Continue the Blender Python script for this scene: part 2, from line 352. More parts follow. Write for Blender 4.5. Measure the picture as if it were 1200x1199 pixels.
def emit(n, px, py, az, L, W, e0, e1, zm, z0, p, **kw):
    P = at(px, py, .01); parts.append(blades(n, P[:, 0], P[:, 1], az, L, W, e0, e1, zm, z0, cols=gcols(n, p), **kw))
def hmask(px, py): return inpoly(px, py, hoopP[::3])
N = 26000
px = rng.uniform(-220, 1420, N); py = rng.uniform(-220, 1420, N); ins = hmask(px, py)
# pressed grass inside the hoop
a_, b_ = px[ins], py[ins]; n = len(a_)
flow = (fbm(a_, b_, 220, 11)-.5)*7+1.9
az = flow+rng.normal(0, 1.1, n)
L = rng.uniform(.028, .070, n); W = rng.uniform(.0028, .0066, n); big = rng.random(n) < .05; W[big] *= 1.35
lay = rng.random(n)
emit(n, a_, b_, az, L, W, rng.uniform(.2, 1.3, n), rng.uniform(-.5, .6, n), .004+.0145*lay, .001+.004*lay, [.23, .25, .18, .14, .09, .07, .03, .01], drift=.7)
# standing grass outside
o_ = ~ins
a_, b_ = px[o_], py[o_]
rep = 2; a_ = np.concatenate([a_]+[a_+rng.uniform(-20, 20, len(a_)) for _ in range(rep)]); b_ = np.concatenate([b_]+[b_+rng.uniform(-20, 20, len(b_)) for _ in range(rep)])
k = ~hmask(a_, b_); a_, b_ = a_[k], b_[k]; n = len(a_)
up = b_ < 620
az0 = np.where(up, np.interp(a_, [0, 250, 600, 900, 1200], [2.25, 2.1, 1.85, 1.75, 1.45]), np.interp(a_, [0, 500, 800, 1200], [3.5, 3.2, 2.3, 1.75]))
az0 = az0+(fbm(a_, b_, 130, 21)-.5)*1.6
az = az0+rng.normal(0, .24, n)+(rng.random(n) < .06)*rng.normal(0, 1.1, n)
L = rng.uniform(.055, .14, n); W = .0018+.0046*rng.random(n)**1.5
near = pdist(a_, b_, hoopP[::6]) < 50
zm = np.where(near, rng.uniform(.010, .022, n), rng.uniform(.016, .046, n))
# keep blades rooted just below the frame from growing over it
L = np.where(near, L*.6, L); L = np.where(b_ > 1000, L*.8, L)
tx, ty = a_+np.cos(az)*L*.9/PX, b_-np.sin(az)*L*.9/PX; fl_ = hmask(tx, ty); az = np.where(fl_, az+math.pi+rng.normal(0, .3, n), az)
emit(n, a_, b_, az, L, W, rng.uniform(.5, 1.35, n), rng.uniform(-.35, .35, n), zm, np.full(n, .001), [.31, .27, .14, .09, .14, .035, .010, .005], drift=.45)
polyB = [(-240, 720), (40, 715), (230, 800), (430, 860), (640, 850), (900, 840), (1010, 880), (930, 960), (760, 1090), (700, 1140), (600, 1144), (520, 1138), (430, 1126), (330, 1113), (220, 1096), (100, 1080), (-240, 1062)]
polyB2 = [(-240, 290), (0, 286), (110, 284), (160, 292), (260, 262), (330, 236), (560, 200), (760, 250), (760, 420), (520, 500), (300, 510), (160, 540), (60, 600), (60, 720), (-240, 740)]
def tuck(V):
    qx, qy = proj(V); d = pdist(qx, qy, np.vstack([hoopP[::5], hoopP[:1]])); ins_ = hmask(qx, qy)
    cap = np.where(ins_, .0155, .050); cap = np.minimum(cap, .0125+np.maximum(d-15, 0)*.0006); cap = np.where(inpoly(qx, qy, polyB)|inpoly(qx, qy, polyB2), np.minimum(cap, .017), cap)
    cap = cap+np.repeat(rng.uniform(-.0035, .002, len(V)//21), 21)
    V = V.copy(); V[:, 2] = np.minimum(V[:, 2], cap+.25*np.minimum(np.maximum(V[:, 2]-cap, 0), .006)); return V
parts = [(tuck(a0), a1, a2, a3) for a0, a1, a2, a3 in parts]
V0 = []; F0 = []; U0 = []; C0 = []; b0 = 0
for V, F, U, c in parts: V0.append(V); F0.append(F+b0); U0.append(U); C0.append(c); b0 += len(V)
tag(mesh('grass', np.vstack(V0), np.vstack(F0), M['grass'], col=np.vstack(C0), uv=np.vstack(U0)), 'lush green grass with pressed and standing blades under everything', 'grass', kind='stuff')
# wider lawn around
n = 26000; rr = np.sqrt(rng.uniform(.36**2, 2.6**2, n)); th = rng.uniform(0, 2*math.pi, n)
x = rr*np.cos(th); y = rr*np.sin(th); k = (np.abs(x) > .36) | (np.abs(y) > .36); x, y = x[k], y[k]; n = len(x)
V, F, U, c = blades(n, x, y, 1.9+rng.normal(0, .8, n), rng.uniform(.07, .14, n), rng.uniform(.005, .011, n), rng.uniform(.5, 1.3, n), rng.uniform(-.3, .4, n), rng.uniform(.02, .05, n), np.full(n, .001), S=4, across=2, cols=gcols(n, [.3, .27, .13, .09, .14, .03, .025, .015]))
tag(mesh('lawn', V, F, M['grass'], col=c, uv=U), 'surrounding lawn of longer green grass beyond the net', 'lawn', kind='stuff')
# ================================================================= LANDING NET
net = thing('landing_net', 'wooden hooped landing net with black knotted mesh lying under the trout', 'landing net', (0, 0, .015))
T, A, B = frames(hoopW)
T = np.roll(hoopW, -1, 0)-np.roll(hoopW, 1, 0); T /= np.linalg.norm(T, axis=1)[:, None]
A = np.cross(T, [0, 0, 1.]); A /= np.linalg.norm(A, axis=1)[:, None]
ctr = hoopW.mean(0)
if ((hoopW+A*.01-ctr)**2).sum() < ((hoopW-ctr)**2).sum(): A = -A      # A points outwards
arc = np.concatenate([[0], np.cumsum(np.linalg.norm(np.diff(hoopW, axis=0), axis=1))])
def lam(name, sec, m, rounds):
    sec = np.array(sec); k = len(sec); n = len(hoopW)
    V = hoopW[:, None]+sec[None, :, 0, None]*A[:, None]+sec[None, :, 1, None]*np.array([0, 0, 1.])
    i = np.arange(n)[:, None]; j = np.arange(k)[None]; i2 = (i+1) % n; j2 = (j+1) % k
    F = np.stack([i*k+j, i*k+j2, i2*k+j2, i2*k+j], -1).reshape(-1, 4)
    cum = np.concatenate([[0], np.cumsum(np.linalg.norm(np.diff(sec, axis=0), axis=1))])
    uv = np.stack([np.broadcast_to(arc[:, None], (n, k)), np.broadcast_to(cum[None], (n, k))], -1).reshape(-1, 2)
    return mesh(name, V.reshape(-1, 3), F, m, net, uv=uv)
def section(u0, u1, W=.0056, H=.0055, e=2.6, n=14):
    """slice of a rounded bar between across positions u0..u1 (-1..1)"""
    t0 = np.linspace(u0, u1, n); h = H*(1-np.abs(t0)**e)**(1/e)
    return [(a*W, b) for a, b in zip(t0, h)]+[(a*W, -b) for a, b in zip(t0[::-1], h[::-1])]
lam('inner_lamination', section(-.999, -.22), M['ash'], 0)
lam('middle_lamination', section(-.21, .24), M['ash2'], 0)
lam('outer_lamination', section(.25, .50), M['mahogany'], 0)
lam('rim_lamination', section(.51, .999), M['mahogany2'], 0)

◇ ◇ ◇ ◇

What this task involves - Each line that contains the string "from" counts once; say how many there are and nothing else.

Response for this exercise - 2